Elitism

Elitism

Par : G. Lowell Field

Release date: Jan 2012

Routledge

Nombre de pages: 136

ISBN: 978-0-415-81084-5


More About this Book

Newly written, this additional blurb by John Higley, highlights the importance of reissuing this text now:

"Elitism, published in 1980 and in German as Eliten Und Liberalismus in 1983, is a lasting contribution to political sociology. The text reduces the determinacy Mosca and Pareto assigned to elites and Marx attributed to class struggles. It specifies a middle ground between polar views of politics and society.

Elitism critiques democratic theory, liberalism’s confusion about elites and complacent elite beliefs about the effectiveness and viability of welfare states. The book’s central message is that stable, representative political institutions cannot exist without internally secure and trusting elites – a consensual unified elite. An unspoken agreement among elites not to exacerbate conflicts and respect each other’s vital interests is the necessary condition of any practical and durable degree of democratic politics. However, consensual unified elites are never created through mass pressures, foreign urgings or military interventions. They emerge only when warring elite persons and groups lessen allegiances to non-elite followings and tighten relations with elite enemies.

Elites are decisive for major political variations among societies and within societies over time, yet elite actions are oftentimes checked and limited by the political orientations of non-elites. Elitism examines how non-elite orientations have changed historically and how this helps explain the occurrence and non-occurrence of democratic or fascist revolutions in different phases of socioeconomic development.

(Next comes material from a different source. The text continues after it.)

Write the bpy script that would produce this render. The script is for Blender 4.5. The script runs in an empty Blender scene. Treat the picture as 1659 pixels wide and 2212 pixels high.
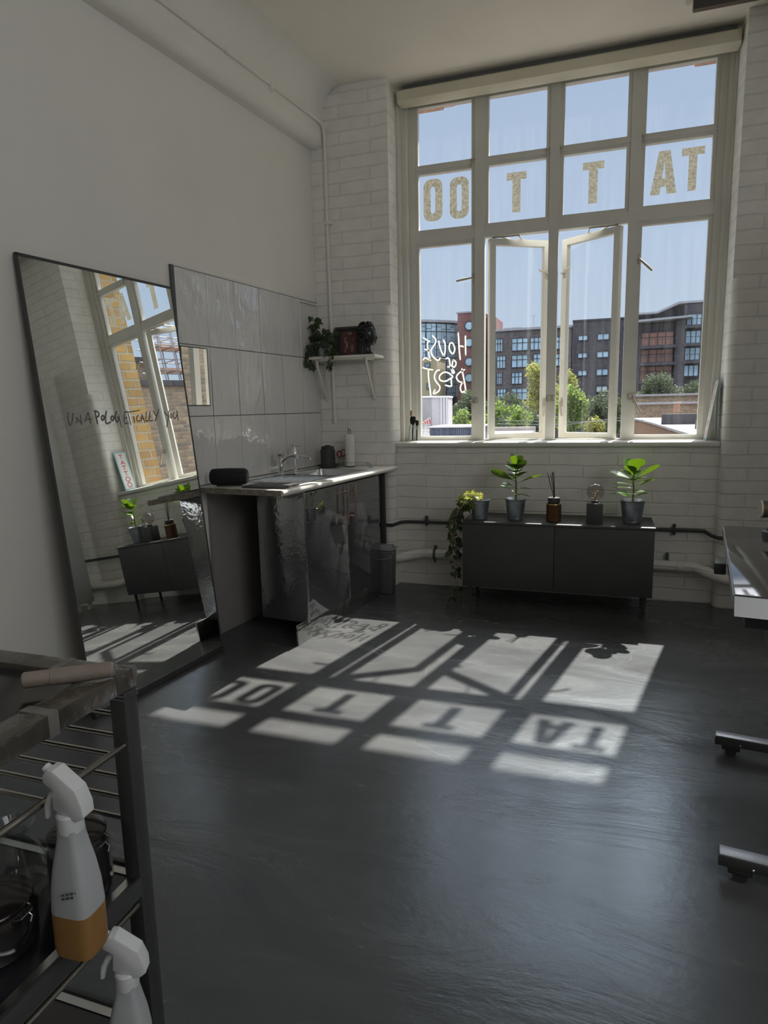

A lack of political realism among elites in contemporary Western societies is one of Elitism’s abiding concerns. Elitism argues that elites must adopt a more self-consciously elitist frame of reference to manage ominous conflicts between employed and relatively secure ‘insiders’ and insecure ‘outsiders’ for whom there is no clearly necessary work. They contend that many conflicts between developed and developing societies also approximate a conflict between insiders and outsiders. In 1980 a main concern was that naïve and self-deceiving elites in the West might eventually have to pay blackmail to militant but culturally traditionalist elites outside the West frustrated in development efforts but armed with advanced weaponry. This is one of the many respects in which Elitism remains highly relevant."